Abstract

We propose and demonstrate a compact passively mode-locked $\text{Tm}^{\text{3+}}\hbox{--}\text{doped}$ fiber laser with a fundamental repetition rate up to 1.6 GHz. A 5.9 cm home-made, heavily $\text{Tm}^{\text{3+}}\hbox{--}\text{doped}$ barium gallo-germanate glass fiber with a gain coefficient of 2.3 dB/cm at 1950 nm is employed as gain medium. The compact Fabry-Perot (FP) laser cavity contains a fiber mirror by directly coating the SiO2/Ta2O5 dielectric films on a fiber ferrule. The miniature FP laser pumped by a 793-nm laser diode is passively mode-locked by a semiconductor saturable absorber mirror.
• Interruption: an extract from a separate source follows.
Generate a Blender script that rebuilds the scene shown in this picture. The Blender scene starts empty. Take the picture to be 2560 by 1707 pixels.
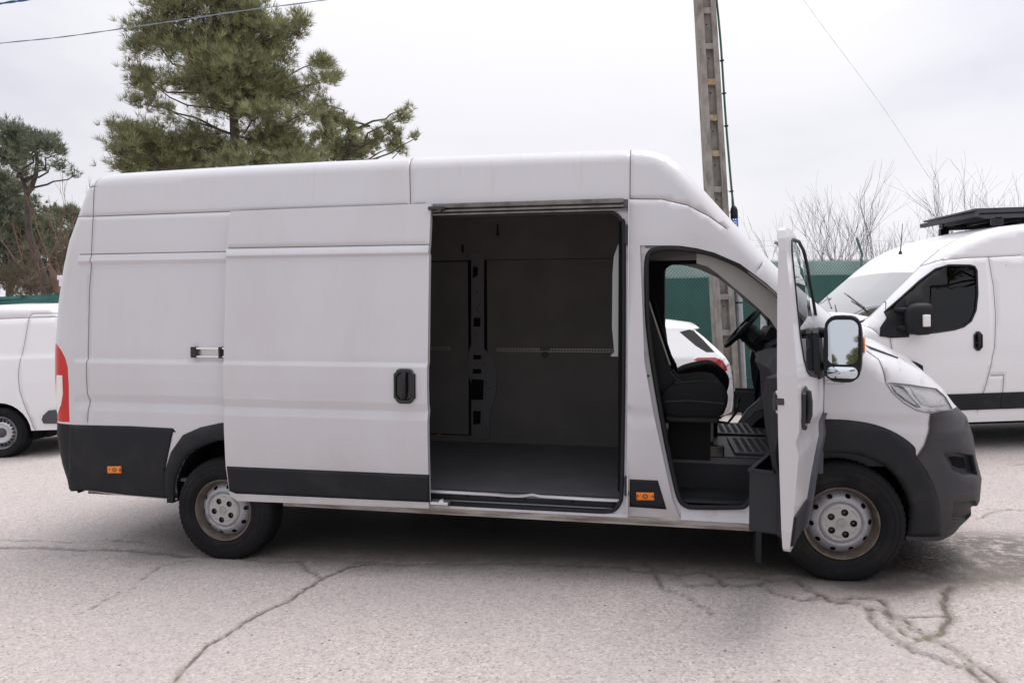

Stable self-started mode-locking is successfully achieved at a low pump threshold of 107 mW. The mode-locked operation at the central wavelength of 1959.7 nm has a spectral bandwidth of 12.2 nm, and the pulse duration of 7.2 ps. In particular, the pulse repetition frequency of the fundamental mode-locking can be as high as 1.6 GHz. Moreover, numerical simulation for the 2-μm mode-locked Tm-doped fiber lasers is performed using the lumped model, and the numerical results are in good agreement with the experimental ones. This is, to the best of our knowledge, the highest fundamental repetition frequency for the 2-μm mode-locked fiber lasers.